5 September – Now I’m doubling back across the same terrain, this time south, Churchill to Winnipeg. It will surprise none of you that even though we’re travelling the same tracks, passing/stopping in the same places, the trip is entirely different. There’s the same train culture around me, but with different people. Perhaps because I’m slightly less obsessed with the landscape this time, I’m more aware of the people — who, because we’re still between tourist seasons, are again individuals rather than job-lot packages on tour. Such a range!
- the trio who trained as nurses in Winnipeg long ago and as a result have been friends, and attending reunions and sharing other adventures, for more than 65 years
- the young Parks Canada IT/AI specialist, who works summers based in Churchill and winters back in Winnipeg
- the Australian couple (she originally from Ireland) who are this side of the world to attend a wedding in the Caribbean but decided, having come this far, to explore Canada while they’re at it
- the deep-south American who “hates heat” and therefore does advance reconnaissance each year for the following summer’s travels in Canada with his wife (so far, Newfoundland is his hands-down favourite)
- and… Origami Man. Oh, I’ll save him ’til later.
I think the other reason the reverse trip is different is precisely because it is in reverse. You approach from a different angle, you come at a different time and probably in different weather, and you yourself, even if only slightly, are already a different person. So, you notice differently.
For example, I notice the young man dis-embarking in Thompson, sporting the cap his wife found for him on the internet…

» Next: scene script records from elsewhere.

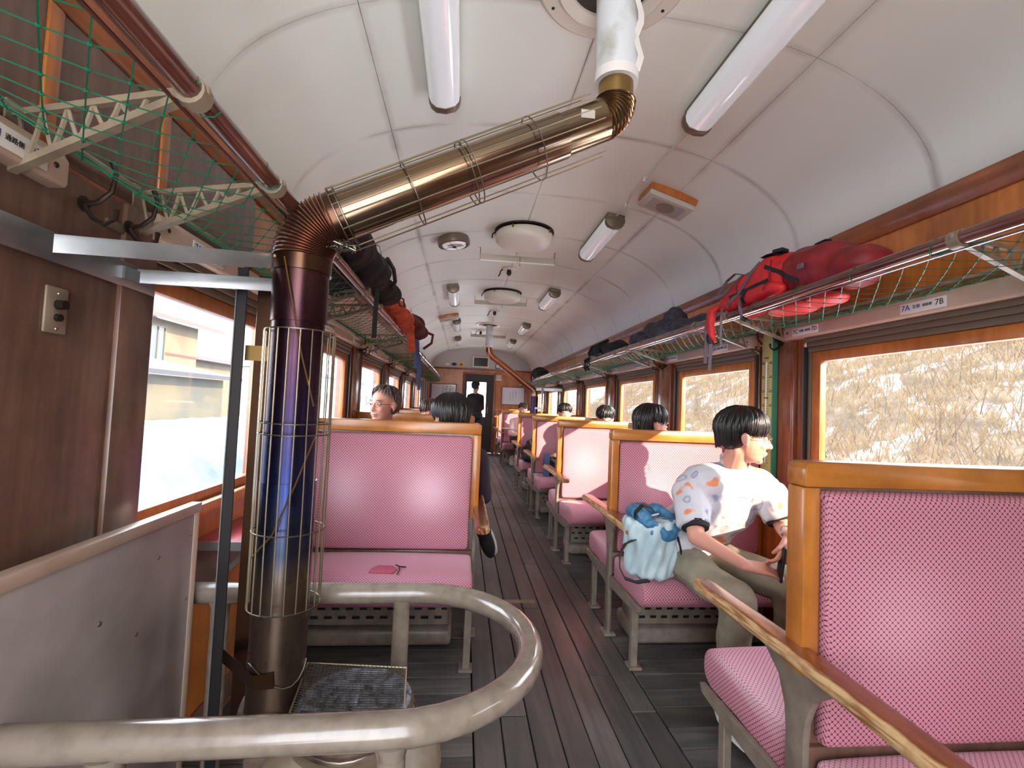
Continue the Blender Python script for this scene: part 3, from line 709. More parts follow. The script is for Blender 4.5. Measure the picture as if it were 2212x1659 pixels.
def bench(W, label, loc, rz=0, wear=.3, near_only=False, patch=False):
    root = thing('train_bench', label, 'seat', loc, 'two-sided upholstered benches', rz)
    B = lambda mb, nm, mt, **k: mb.build(nm, M[mt], root, local=True, **k)
    B(MB().box(0, .044, -.030, .030, .60, 1.04), 'back_post', 'honeyz', bevel=.006)
    B(MB().box(W-.03, W, -.030, .030, .40, 1.04), 'back_post', 'honeyz', bevel=.006)
    B(MB().prism(rprof([(0, 1.04), (W, 1.04), (W, 1.10), (0, 1.10)], [0, 0, .0, .022]), 'Y', -.034, .034), 'top_rail', 'honey', bevel=.007)
    B(MB().box(.02, W, -.026, .026, .385, .437), 'lower_rail', 'walldark', bevel=.004)
    B(MB().box(.03, W-.03, -.012, .012, .43, 1.04), 'back_board', 'walldark')
    def wb(x, y, z):
        f = math.exp(-((x-W*.27)/.13)**2-((z-.74)/.13)**2)+.8*math.exp(-((x-W*.72)/.12)**2-((z-.74)/.14)**2)
        return min(1, f)*wear
    def ws(x, y, z):
        return min(1, .75*math.exp(-((z-.425)/.02)**2)*max(0, min(1, (.46-abs(y))/.1)))
    for sg in (-1, 1):
        pts = rprof([(sg*.014, .44), (sg*.046, .445), (sg*.050, .74), (sg*.046, 1.025), (sg*.014, 1.032)], [.004, .016, .1, .018, .004])
        if sg < 0: pts = pts[::-1]
        B(cushion(dense(pts), .047, W-.032, 0, wb, 'back', .010), 'back_cushion', 'plush', smooth=60)
        pts = rprof([(sg*.035, .30), (sg*.44, .315), (sg*.475, .345), (sg*.472, .412), (sg*.40, .440), (sg*.035, .418)], [.01, .03, .03, .035, .06, .02])
        if sg < 0: pts = pts[::-1]
        B(cushion(dense(pts), .028, W-.002, 0, ws, 'seat', .012), 'seat_cushion', 'plush', smooth=60)
        # front legs under the cushion, frame bar
        for xx in (.02, W-.06):
            mb = MB().prism([(xx, sg*.352), (xx+.032, sg*.352), (xx+.032, sg*.330), (xx+.008, sg*.330), (xx+.008, sg*.32), (xx, sg*.32)], 'Z', .01, .30)
            mb.box(xx-.012, xx+.05, sg*.30, sg*.37, 0, .012); B(mb, 'leg', 'metalpaint', bevel=.002, seg=1)
        B(MB().box(.015, W-.01, sg*.34, sg*.36, .285, .312), 'front_bar', 'metalpaint', bevel=.004)
        B(MB().prism(rprof([(sg*.02, .235), (sg*.06, .262), (sg*.30, .275), (sg*.44, .292), (sg*.45, .318), (sg*.02, .318)], [.01, .03, .03, .01, .004, .004]), 'X', .008, .026), 'side_bar', 'metalpaint', bevel=.002, seg=1)
    # aisle-side standard: post flaring into the armrest
    po = [(-.030, .0), (.030, .0), (.030, .44), (.036, .50), (.060, .56), (.110, .600), (.20, .622), (.30, .632), (-.30, .632), (-.20, .622), (-.110, .600), (-.060, .56), (-.036, .50), (-.030, .44)]
    B(MB().prism(po, 'X', .006, .024), 'arm_standard', 'metalpaint', bevel=.003)
    mb = MB(); mb.box(.024, .034, -.008, .008, .02, .60); mb.box(-.014, .05, -.045, .045, 0, .014); B(mb, 'post_foot', 'metalpaint', bevel=.003)
    mb = MB().box(W-.05, W-.03, -.03, .03, 0, .42); B(mb, 'wall_post', 'metalpaint')
    # armrest: long rounded wooden bar, rubbed along the aisle edge
    mb = MB(); prof = rprof([(-.042, .634), (.026, .634), (.026, .668), (-.042, .668)], .014, 3); n = len(prof); ysn = [-.445, -.440, -.43, -.41]+[-.38+.76*t/18 for t in range(19)]+[.41, .43, .44, .445]
    vs = []
    for y in ysn:
        e = abs(y); kx = 1 if e < .40 else math.sqrt(max(.05, 1-((e-.40)/.047)**2)); drop = -.006*(e/.44)**2
        for (x, z) in prof: vs.append((-.006+(x+.006)*kx, y, .650+(z-.650)*(kx*.5+.5)+drop))
    fs = [(i*n+j, i*n+(j+1) % n, (i+1)*n+(j+1) % n, (i+1)*n+j) for i in range(len(ysn)-1) for j in range(n)]+[tuple(range(n))[::-1], tuple(range((len(ysn)-1)*n, len(ysn)*n))]
    mb.add(vs, fs)
    for i, p in enumerate(mb.v): mb.wear[i] = (.56 if p[0] < -.030 else (.30 if p[0] < -.02 else 0))+(.25 if abs(p[1]) > .40 else 0)
    B(mb, 'armrest', 'arm', smooth=50)
    # slotted heater cover and pipe box under the seats
    mb = MB(); hx0, hx1 = .13, W-.02; rows = 5; nz = 12
    z0, z1 = .088, .305; dz = (z1-z0)/rows
    for sg in (-1, 1):
        for r in range(rows):
            zz = z0+dz*r; mb.box(hx0, hx1, sg*.088, sg*.090, zz, zz+dz*.66)
            o_ = .5 if r % 2 else 0; L_ = (hx1-hx0)/nz
            for i in range(nz+1):
                a = hx0+L_*(i-o_*1.0)+0; b = a+L_*.45; a = max(a, hx0); b = min(b, hx1)
                if b > a: mb.box(a, b, sg*.088, sg*.090, zz+dz*.66, zz+dz)
    mb.box(hx0, hx0+.004, -.088, .088, z0, z1); B(mb, 'slotted_cover', 'metalpaint')
    B(MB().box(hx0+.01, hx1, -.075, .075, z0, z1-.01), 'cover_core', 'black')
    B(MB().box(hx0-.02, hx1, -.14, .14, .004, .084), 'heater_box', 'metalpaint', bevel=.02, seg=3)
    return root
YR = [1.09+BAY*i for i in range(5)]+[9.85, 11.31]
br = bench(XR-.815-.012, 'right bench nearest the camera, cut by the right edge of the picture', (.815, YR[0], 0))
RL = ['right bench behind the man in the printed shirt, pale bag on it', 'third right bench counted from the camera, sun across its back', 'fourth right bench counted from the camera', 'fifth right bench, last one before the far stove pipe', 'right bench beyond the far stove pipe, back in sunlight', 'right bench against the far end wall']
for y, l in zip(YR[1:], RL): dup(br, (.815, y, 0), l)
bl = bench(.985-.03, 'left bench directly behind the stove guard rail, with worn pale back', (.105, 2.55, 0), PI, 1.0)
for i, l in enumerate(['second left bench, behind the man in glasses', 'third left bench counted from the stove', 'fourth left bench counted from the stove', 'fifth left bench counted from the stove', 'left bench nearest the end door']):
    dup(bl, (.105, 2.55+BAY*(i+1), 0), l, PI)
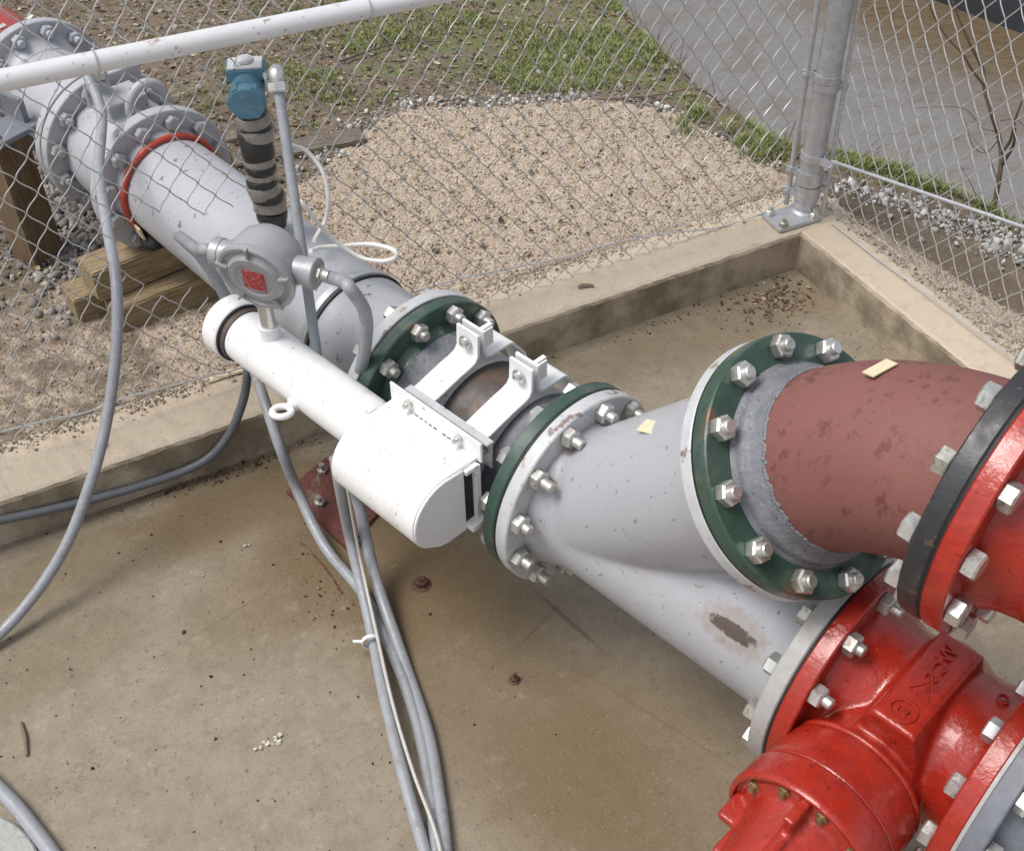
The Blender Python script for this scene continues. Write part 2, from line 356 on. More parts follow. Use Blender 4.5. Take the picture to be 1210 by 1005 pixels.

and the bilingual aisle signs in a Thompson grocery store.

Soon after Thompson, ’round about Mystery Lake, I come through the dining car and see Origami Man teaching the basics to two VIA staff with a rare moment free of obligations.

It’s another day before I learn he and his wife (she knits, while he folds) are from Detroit, and have their own deep Canadian memories, including ferry travel some 17 years ago down the north shore of the St. Lawrence River east of Quebec City.
We roll into The Pas at 10:30 pm. This time, I’m awake. I raise my blind a smidge…

take in the sliver of train station, and decide our steward is right. The location means there’s nowhere interesting to walk, especially this time of night. I pull down my blind once again.
6 September – I meet Calgary Alex going into the dining car, also with breakfast on his mind. He tells me he saw a deer, when he looked out his window shortly after dawn. I saw no deer — but now, in the dining car, we both see cranes.

Origami Man strikes again!
Talking with him later, I learn that, maybe predictably, his career was in the spatially precise world of engineering, and that this skill has become his passe-partout worldwide. “I start folding paper wherever I am. People gather. I spent a whole afternoon with kids in Mongolia.”
I’m startled when, at about 7:30 am, our cabin attendant announces we’ll soon roll into Kenora for a 10-minute stop. I smack the side of my head. Kenora? We’re in Ontario? She smiles, sorts me out: “Cee-ay-nora. Canora. Not Kay-ee.”
At the station, the display caboose and its signage complete the story.

No, a comment from fellow passenger Sue completes the story.
She is from the other one, from Kenora, and she explains that its name is also an acronym. In their case, for local communities & history: KE – Keewatin; NO – Norman; RA – Rat Portage. I tell her I want to visit Rat Portage; she says it’s now Kenora. Kenora was called Rat Portage until Maple Leaf Milling Company said they wouldn’t build a mill there if it meant putting the word “rat” on their flour.
Back to Canora-with-a-C. The town has an historic main street…

and a this-minute communications tower.

Approaching Dauphin, early afternoon, I don’t have to gawp at the 1912 train station — I’ve done that already. I’m free to notice brightly-graffiti’d box cars…

and the RR-themed parkette, with its plaque-bearing benches.

The arrival of the first train in 1896, says the plaque, “sparked the binding of over 550 communities across Canada, and forever changed the landscape of immigration, settlement, agriculture and commerce.”
{While all this 2025 train travel is going on, Origami Man is teaching Parks Canada AI Man some serious skills. The young man bends his head to the task. There is much laughter and an accumulation of geometric, and beyond-geometry, shapes.}
And then, pouf!, we’re in Winnipeg.
By 5:30 pm, I’m physically out on the street….

but mentally/emotionally…


I’m still back there with the birch and the black spruce.